Modify the function (and the program) to return the memory address, instead of the index of the found element! What should be returned when the value was not found in the array? Using the modified function how can you determine the index of the found element (without another search)?

Reminder

p1 + integer = p2: a pointer to the beginning of the array + an integer value → a pointer to a certain element of the array. For this reason p2 - p1 = integer is also fine, gives how many elements must be skipped to get from one memory address to another.

Modify the loops in the program to use pointers instead of indices.

Reminder

If p is a pointer, p + 1 is correct, then p = p+1 is correct, too. Then p += 1 and ++p are correct as well. This is the way to step in the loops.

Solution

#include <stdio.h>

int search(int *array, int n_elem, int to_find) {
    int i;
    for (i = 0; i != n_elem; ++i)
        if (array[i] == to_find)
            return i;
    return -1;
}

int *search_ptr(int *array, int n_elem, int to_find) {
    int i;
    for (i = 0; i != n_elem; ++i)
        if (array[i] == to_find)
            return array+i;
    return NULL;
}

int *search_ptr_arithm(int *array, int n_elem, int to_find) {
    int *p;
    for (p = array; p != array+n_elem; ++p)
        if (*p == to_find)
            return p;
    return NULL;
}

int main(void) {
    int values[10] = { 5, 8, 3, 6, 9, -2, 4, 6, 7, 1 };

    int to_find = -2;

    int index = search(values, 10, to_find);
    if (index != -1) {
        printf("%d has an index of: %d\n", to_find, index);
    } else {
        printf("%d not found\n", to_find);
    }

    int *p1 = search_ptr(values, 10, to_find);
    if (p1 != NULL) {
        printf("%d is at the memory address: %p, has the index: %ld\n", to_find, p1, p1-values);
    } else {
        printf("%d not found\n", to_find);
    }

    int *p2 = search_ptr_arithm(values, 10, to_find);
    if (p2 != NULL) {
        printf("%d is at the memory address: %p, has the index: %ld\n", to_find, p2, p2-values);
    } else {
        printf("%d not found\n", to_find);
    }
}

5. Array separation

Write a function that receives an integer array, and separates the even and the odd elements of the array.
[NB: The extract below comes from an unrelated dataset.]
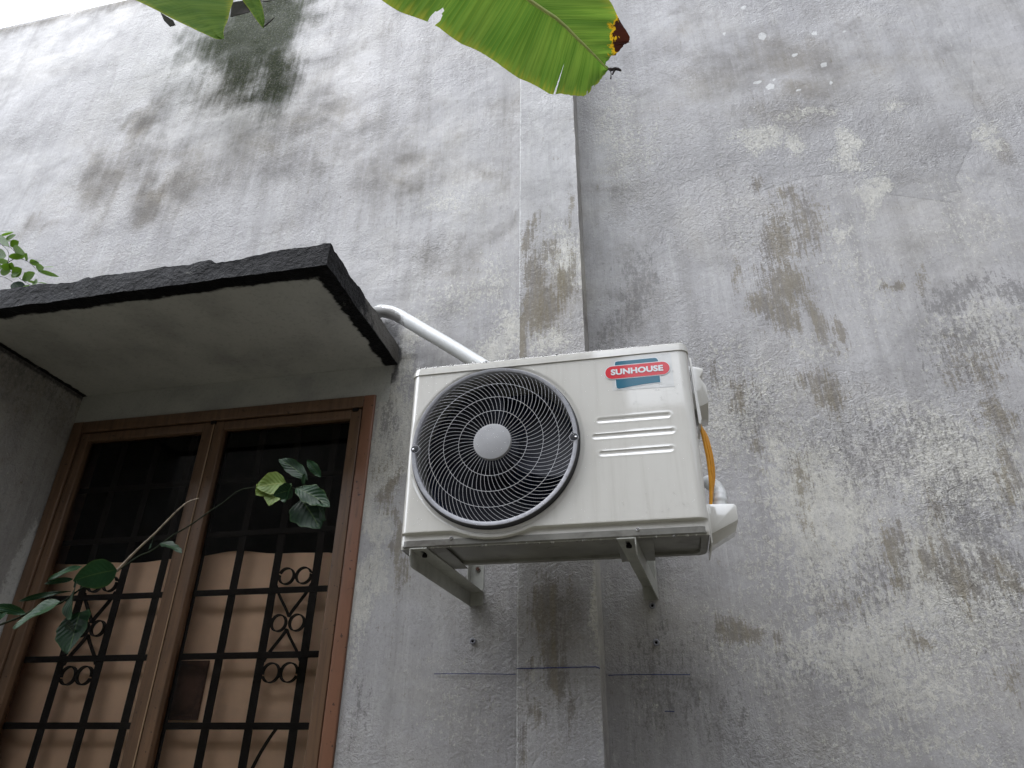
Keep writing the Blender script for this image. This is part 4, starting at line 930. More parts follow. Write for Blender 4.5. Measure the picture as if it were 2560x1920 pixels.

The even elements are put into a second array, and the odd ones are put into a third array; both of them are function arguments, and are assumed to be large enough to store all even and odd elements.

Write a function to print the integer array received as a function parameter!
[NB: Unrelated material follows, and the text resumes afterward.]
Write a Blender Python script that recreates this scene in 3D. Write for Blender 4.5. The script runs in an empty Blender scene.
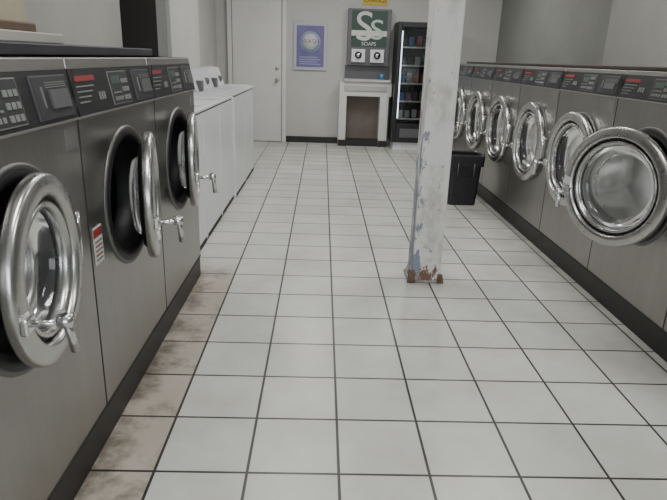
import bpy, math, random
from mathutils import Vector, Matrix
random.seed(3)
scene = bpy.context.scene
H = 1.37

# ------------------------------------------------------------ materials
def mat(name, col, rough=0.5, metal=0.0, var=0.0, vscale=6.0, bump=0.0, bscale=40.0, stretch=(1,1,1),
        emis=None, estr=0.0, trans=0.0, rvar=0.0, col2=None, spec=0.5, aniso=0.0):
    m = bpy.data.materials.new(name); m.use_nodes = True
    nt = m.node_tree; N = nt.nodes; L = nt.links
    b = N['Principled BSDF']
    b.inputs['Base Color'].default_value = (*col, 1)
    b.inputs['Roughness'].default_value = rough
    b.inputs['Metallic'].default_value = metal
    b.inputs['Specular IOR Level'].default_value = spec
    if aniso: b.inputs['Anisotropic'].default_value = aniso
    if trans: b.inputs['Transmission Weight'].default_value = trans
    if emis:
        b.inputs['Emission Color'].default_value = (*emis, 1)
        b.inputs['Emission Strength'].default_value = estr
    tc = N.new('ShaderNodeTexCoord'); mp = N.new('ShaderNodeMapping')
    mp.inputs['Scale'].default_value = stretch
    L.new(tc.outputs['Object'], mp.inputs['Vector'])
    if var > 0 or rvar > 0:
        n = N.new('ShaderNodeTexNoise'); n.inputs['Scale'].default_value = vscale
        n.inputs['Detail'].default_value = 6; n.inputs['Roughness'].default_value = 0.6
        L.new(mp.outputs[0], n.inputs['Vector'])
        if var > 0:
            r = N.new('ShaderNodeValToRGB')
            r.color_ramp.elements[0].position = 0.3; r.color_ramp.elements[1].position = 0.7
            c2 = col2 if col2 else tuple(c*(1-var) for c in col)
            r.color_ramp.elements[0].color = (*c2, 1)
            r.color_ramp.elements[1].color = (*col, 1)
            L.new(n.outputs['Fac'], r.inputs[0]); L.new(r.outputs[0], b.inputs['Base Color'])
        if rvar > 0:
            mr = N.new('ShaderNodeMapRange')
            mr.inputs['To Min'].default_value = max(0.02, rough-rvar); mr.inputs['To Max'].default_value = rough+rvar
            L.new(n.outputs['Fac'], mr.inputs['Value']); L.new(mr.outputs[0], b.inputs['Roughness'])
    if bump > 0:
        n2 = N.new('ShaderNodeTexNoise'); n2.inputs['Scale'].default_value = bscale
        L.new(mp.outputs[0], n2.inputs['Vector'])
        bp = N.new('ShaderNodeBump'); bp.inputs['Strength'].default_value = bump
        bp.inputs['Distance'].default_value = 0.01
        L.new(n2.outputs['Fac'], bp.inputs['Height']); L.new(bp.outputs[0], b.inputs['Normal'])
    return m

STEEL = mat('brushed_steel', (0.37,0.36,0.34), 0.32, 0.95, var=0.25, vscale=3, rvar=0.08, bump=0.10, bscale=60, stretch=(1,1,0.12))
STEELTOP = mat('steel_cap', (0.36,0.35,0.34), 0.36, 0.85)
RIMM = mat('opening_rim_steel', (0.16,0.16,0.155), 0.45, 0.8)
CHROME = mat('polished_ring', (0.55,0.55,0.54), 0.27, 1.0, var=0.12, vscale=4, rvar=0.05)
CHROME2 = mat('chrome_handle', (0.68,0.68,0.68), 0.2, 1.0)
DRUM = mat('drum_steel', (0.10,0.10,0.10), 0.4, 0.7)
GASK = mat('rubber_gasket', (0.012,0.012,0.013), 0.5)
GLASS = mat('door_glass', (0.34,0.35,0.36), 0.10, 0.0, trans=0.85)
PANEL = mat('control_black', (0.012,0.012,0.014), 0.36)
PLATE = mat('plate_grey', (0.12,0.12,0.125), 0.45, 0.3)
KEY = mat('key_grey', (0.19,0.20,0.19), 0.5)
KEYP = mat('keypad_dark', (0.03,0.03,0.033), 0.45)
LCD = mat('lcd_green', (0.06,0.10,0.075), 0.3)
RED = mat('label_red', (0.26,0.025,0.025), 0.5)
WHT = mat('label_white', (0.6,0.6,0.58), 0.6)
PLINTH = mat('plinth_black', (0.014,0.013,0.013), 0.45, var=0.5, vscale=12)
WENAM = mat('white_enamel', (0.70,0.71,0.73), 0.3, var=0.06, vscale=3)
SEAM = mat('seam_dark', (0.03,0.03,0.03), 0.8)
WALLB = mat('wall_paint_back', (0.52,0.52,0.495), 0.7, var=0.1, vscale=2, bump=0.05)
WALLR = mat('wall_paint_right', (0.23,0.235,0.22), 0.75, var=0.15, vscale=1.5, bump=0.05)
WALLL = mat('wall_paint_left', (0.36,0.35,0.325), 0.75, var=0.12, vscale=1.5, bump=0.05)
WTRIM = mat('white_paint', (0.66,0.66,0.64), 0.5, var=0.08, vscale=3)
CEIL = mat('ceiling_paint', (0.55,0.55,0.53), 0.9, var=0.05)
DARK = mat('dark_interior', (0.05,0.047,0.043), 0.8)
BROWN = mat('brown_trim', (0.12,0.075,0.045), 0.6, var=0.3, vscale=10)
CREAM = mat('cream_board', (0.42,0.38,0.27), 0.7, var=0.1)
SLAB = mat('slab_pale', (0.42,0.41,0.38), 0.6, var=0.1)
TOPB = mat('top_laminate', (0.05,0.048,0.06), 0.5, var=0.4, vscale=8)
TOPR = mat('top_laminate_brown', (0.075,0.055,0.05), 0.5, var=0.4, vscale=8)
GREEN = mat('sign_green', (0.02,0.055,0.04), 0.4)
YELL = mat('sign_yellow', (0.70,0.50,0.03), 0.5)
BLUE = mat('cup_blue', (0.05,0.22,0.42), 0.4)
POSTF = mat('poster_frame', (0.42,0.44,0.50), 0.35)
PURP = mat('poster_purple', (0.17,0.14,0.33), 0.4, var=0.3, vscale=4)
PBLUE = mat('poster_light', (0.30,0.36,0.55), 0.4)
BIN = mat('bin_plastic', (0.012,0.012,0.014), 0.35, bump=0.3, bscale=25)
NICHE = mat('niche_brown', (0.17,0.14,0.12), 0.7, var=0.2)
BRASS = mat('door_knob_metal', (0.5,0.45,0.35), 0.3, 1.0)
TUBE = mat('fluorescent_tube', (0.9,0.9,0.9), 0.5, emis=(1,0.98,0.94), estr=6)

# ---- floor material: tiles
def floor_mat():
    m = bpy.data.materials.new('floor_tile'); m.use_nodes = True
    nt = m.node_tree; N = nt.nodes; L = nt.links; b = N['Principled BSDF']
    tc = N.new('ShaderNodeTexCoord'); mp = N.new('ShaderNodeMapping')
    T = 0.318
    mp.inputs['Location'].default_value = (-0.0925+T*20, -1.655+T*20, 0)
    L.new(tc.outputs['Object'], mp.inputs['Vector'])
    br = N.new('ShaderNodeTexBrick'); br.offset = 0; br.squash = 1
    br.inputs['Scale'].default_value = 1; br.inputs['Brick Width'].default_value = T
    br.inputs['Row Height'].default_value = T; br.inputs['Mortar Size'].default_value = 0.0056
    br.inputs['Mortar Smooth'].default_value = 0.15; br.inputs['Bias'].default_value = 0
    br.inputs['Color1'].default_value = (0.55,0.56,0.53,1); br.inputs['Color2'].default_value = (0.62,0.625,0.59,1)
    br.inputs['Mortar'].default_value = (0.04,0.038,0.036,1)
    L.new(mp.outputs[0], br.inputs['Vector'])
    n = N.new('ShaderNodeTexNoise'); n.inputs['Scale'].default_value = 2.2; n.inputs['Detail'].default_value = 8
    n.inputs['Roughness'].default_value = 0.65
    L.new(tc.outputs['Object'], n.inputs['Vector'])
    r = N.new('ShaderNodeValToRGB'); r.color_ramp.elements[0].position = .3; r.color_ramp.elements[1].position = .62
    r.color_ramp.elements[0].color = (.82,.81,.78,1); r.color_ramp.elements[1].color = (1,1,1,1)
    L.new(n.outputs['Fac'], r.inputs[0])
    mx = N.new('ShaderNodeMix'); mx.data_type = 'RGBA'; mx.blend_type = 'MULTIPLY'; mx.inputs[0].default_value = 1
    L.new(br.outputs['Color'], mx.inputs[6]); L.new(r.outputs[0], mx.inputs[7])
    sx = N.new('ShaderNodeSeparateXYZ'); L.new(tc.outputs['Object'], sx.inputs[0])
    lt = N.new('ShaderNodeMath'); lt.operation = 'LESS_THAN'; lt.inputs[1].default_value = -0.5435
    L.new(sx.outputs[0], lt.inputs[0])
    ly = N.new('ShaderNodeMapRange'); ly.inputs['From Min'].default_value = 3.5; ly.inputs['From Max'].default_value = 3.9
    ly.inputs['To Min'].default_value = 1; ly.inputs['To Max'].default_value = 0.1
    L.new(sx.outputs[1], ly.inputs['Value'])
    mu = N.new('ShaderNodeMath'); mu.operation = 'MULTIPLY'; L.new(lt.outputs[0], mu.inputs[0]); L.new(ly.outputs[0], mu.inputs[1])
    n3 = N.new('ShaderNodeTexNoise'); n3.inputs['Scale'].default_value = 6; n3.inputs['Detail'].default_value = 10
    n3.inputs['Roughness'].default_value = .7
    L.new(tc.outputs['Object'], n3.inputs['Vector'])
    # more grime toward the plinth
    pg = N.new('ShaderNodeMapRange'); pg.inputs['From Min'].default_value=-.76; pg.inputs['From Max'].default_value=-.60
    pg.inputs['To Min'].default_value=-.10; pg.inputs['To Max'].default_value=.03
    L.new(sx.outputs[0], pg.inputs['Value'])
    pa = N.new('ShaderNodeMath'); pa.operation='ADD'; L.new(n3.outputs['Fac'],pa.inputs[0]); L.new(pg.outputs[0],pa.inputs[1])
    r3 = N.new('ShaderNodeValToRGB'); r3.color_ramp.elements[0].position = .32; r3.color_ramp.elements[1].position = .52
    r3.color_ramp.elements[0].color = (.28,.23,.195,1); r3.color_ramp.elements[1].color = (.74,.665,.60,1)
    L.new(pa.outputs[0], r3.inputs[0])
    mx2 = N.new('ShaderNodeMix'); mx2.data_type = 'RGBA'; mx2.blend_type = 'MULTIPLY'
    L.new(mu.outputs[0], mx2.inputs[0]); L.new(mx.outputs[2], mx2.inputs[6]); L.new(r3.outputs[0], mx2.inputs[7])
    gr = N.new('ShaderNodeMapRange'); gr.inputs['From Min'].default_value = 1.35; gr.inputs['From Max'].default_value = 1.72
    L.new(sx.outputs[0], gr.inputs['Value'])
    gm = N.new('ShaderNodeMath'); gm.operation='MULTIPLY'; L.new(gr.outputs[0], gm.inputs[0]); L.new(n3.outputs['Fac'], gm.inputs[1])
    mx3 = N.new('ShaderNodeMix'); mx3.data_type = 'RGBA'; mx3.blend_type = 'MULTIPLY'
    L.new(gm.outputs[0], mx3.inputs[0]); L.new(mx2.outputs[2], mx3.inputs[6]); mx3.inputs[7].default_value=(.45,.42,.38,1)
    L.new(mx3.outputs[2], b.inputs['Base Color'])
    mr = N.new('ShaderNodeMapRange'); mr.inputs['To Min'].default_value = .20; mr.inputs['To Max'].default_value = .46
    L.new(n.outputs['Fac'], mr.inputs['Value']); L.new(mr.outputs[0], b.inputs['Roughness'])
    bp = N.new('ShaderNodeBump'); bp.invert = True; bp.inputs['Strength'].default_value = .4; bp.inputs['Distance'].default_value = .003
    L.new(br.outputs['Fac'], bp.inputs['Height']); L.new(bp.outputs[0], b.inputs['Normal'])
    return m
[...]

Write a main function that separates the even and odd elements of an array and prints them to the screen!

Hint

Notice that passing an array to a function means passing pointer to its first element, thus we need to pass the length of the array in a separate function parameter. Furthermore, somehow we have to return to the calling function how many even and odd numbers were found, otherwise it does not know how many elements to print from those arrays.

Solution

The algorithm for separating the elements is very simple. We have three arrays, hence we will need three extra variables to index the arrays (to know where we are currently in the arrays):

The index for the input array. This index increases by one in every step.
The index for the array of even numbers. It is increased when a new even number is found.
The index for the array of odd numbers, increased when a new odd number is found.
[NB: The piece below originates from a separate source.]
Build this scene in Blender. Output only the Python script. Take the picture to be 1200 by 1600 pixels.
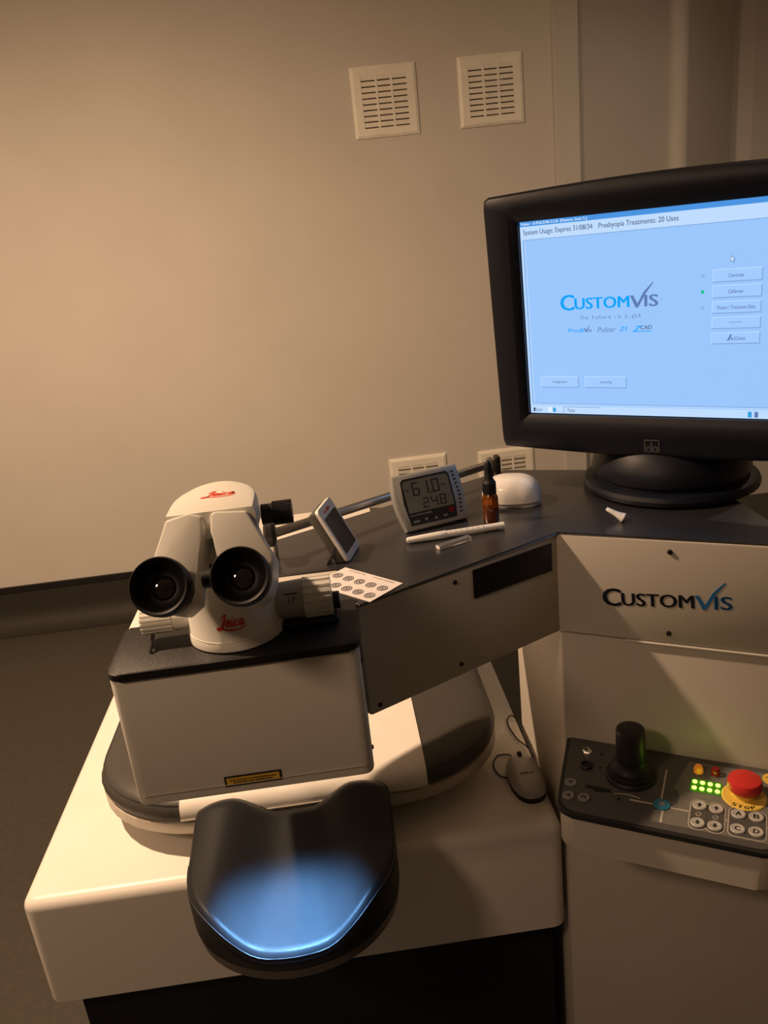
import bpy, bmesh, math, random
from math import sin, cos, pi, radians, sqrt
from mathutils import Vector, Matrix
random.seed(7)
for o in list(bpy.data.objects): bpy.data.objects.remove(o)
scene = bpy.context.scene
C = scene.collection
ZC = 1.55          # eye height; all z below are written relative to it and lifted by ZC when linked

# ------------------------------------------------------------------ camera
cam_d = bpy.data.cameras.new('camera'); cam = bpy.data.objects.new('camera', cam_d); C.objects.link(cam)
cam_d.sensor_fit = 'VERTICAL'; cam_d.sensor_height = 36.0; cam_d.lens = 1250 / 1600 * 36
cam_d.clip_start = 0.02
PITCH, ROLL, YAW = radians(19.14), radians(6.26), radians(2.91)
fw = Vector((sin(YAW) * cos(PITCH), cos(YAW) * cos(PITCH), -sin(PITCH)))
r0 = Vector((cos(YAW), -sin(YAW), 0)); d0 = fw.cross(r0)
if d0.z > 0: d0 = -d0
rt = r0 * cos(ROLL) + d0 * sin(ROLL); dn = d0 * cos(ROLL) - r0 * sin(ROLL)
cm = Matrix.Identity(4)
for i in range(3):
    cm[i][0] = rt[i]; cm[i][1] = -dn[i]; cm[i][2] = -fw[i]
cm.translation = (0, 0, ZC)
cam.matrix_world = cm
scene.camera = cam

# ------------------------------------------------------------------ world, lights, exposure
w = bpy.data.worlds.new('world'); scene.world = w; w.use_nodes = True
w.node_tree.nodes['Background'].inputs[0].default_value = (1.0, 0.72, 0.46, 1)
w.node_tree.nodes['Background'].inputs[1].default_value = 0.02
scene.view_settings.view_transform = 'Standard'; scene.view_settings.look = 'None'
scene.view_settings.gamma = 1.0; scene.view_settings.use_curve_mapping = False
scene.view_settings.exposure = 0.0

def lamp(name, kind, loc, energy, col, target=None, size=0.05, angle=120, blend=1.0):
    d = bpy.data.lights.new(name, kind); d.energy = energy; d.color = col
    o = bpy.data.objects.new(name, d); C.objects.link(o)
    o.location = (loc[0], loc[1], loc[2] + ZC)
    if kind == 'SPOT':
        d.spot_size = radians(angle); d.spot_blend = blend
    d.shadow_soft_size = size
    if target is not None:
        v = Vector((target[0], target[1], target[2])) - Vector(loc)
        o.rotation_euler = v.to_track_quat('-Z', 'Y').to_euler()
    return o
lamp('ceiling_downlight_key', 'SPOT', (-1.12, 1.28, 1.08), 262, (1.0, 0.67, 0.42), (-0.92, 2.06, -1.32), 0.04, 158, 1.0)
lamp('ceiling_downlight_second', 'SPOT', (-1.30, -0.40, 1.08), 52, (1.0, 0.66, 0.42), (-0.4, 0.6, -0.9), 0.16, 130, 1.0)
lamp('added_fill_far', 'SPOT', (1.75, 2.55, 1.08), 17, (1.0, 0.76, 0.54), (1.6, 2.7, -1.5), 0.06, 160, 1.0)  # added fill spot, brightens the right-hand wall corner; stands for no known fixture
lamp('head_illuminator', 'SPOT', (-0.137, 0.84, -0.590), 62, (0.20, 0.50, 1.0), (-0.137, 0.822, -0.85), 0.02, 56, 1.0)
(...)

Observe that when printing an array we dont pass the real capacity of arrays even[] and odd[], but the number of useful elements in those arrays. At the declaration, the capacity of these arrays must be big enough for the worst case, when all elements of the input array are even or odd.

#include <stdio.h>

void separate(int *in, int in_len, int *out_even, int *out_odd, int *out_even_len) {
    int i_even = 0, i_odd = 0;
    for (int i = 0; i != in_len; ++i) {
        if (in[i] % 2 == 0) {
            out_even[i_even++] = in[i];
        } else {
            out_odd[i_odd++] = in[i];
        }
    }
    *out_even_len = i_even;
}

void array_print(int *in, int in_len) {
    for (int i = 0; i != in_len; ++i)
        printf("%d, ", in[i]);
    printf("\n");
}

int main(void) {
    int numbers[10] = { 1, 7, 2, 6, 9, 3, 4, 5, 9, 1 };
    int even[10], odd[10];
    int even_len, odd_len;

    separate(numbers, 10, even, odd, &even_len);
    odd_len = 10 - even_len;

    printf("Even numbers:\n");
    array_print(even, even_len);
    printf("Odd numbers:\n");
    array_print(odd, odd_len);

    return 0;
}

6. Further problems for practicing

At least twice

It was a short test

Write a function that receives an array of integers as parameter and returns the address of the first element, which occurs at least twice in the array. Return a NULL pointer if there is no duplicate value!

Sorted?

It was a short test

Write a function that receives an array of real values as parameter. There are no duplicate values in the array. The function should check whether the values in the array are in a sorted order (either ascending or descending order). Looking at the first two elements, the way of possible sorting can be determined. The function should return the address of the first such element that breaks the ordering rule. Return NULL if the array is sorted. Examples: for {-8.11, -5.3, 0.1, 2.5, 1.4, 6.9, 12.0, 5.7} the return value should be the address of the element containing 1.4; for {7, 1, 2, 3, 4, 5} the return value should be the address of the element containing 2.

Unique values

Write a function to count the different unique values (no duplicate) in the array. Like in { 2, 7, 5, 8, 9, 5, 7, 5, 5, 3 } there are 4: { 2, 3, 8, 9 }.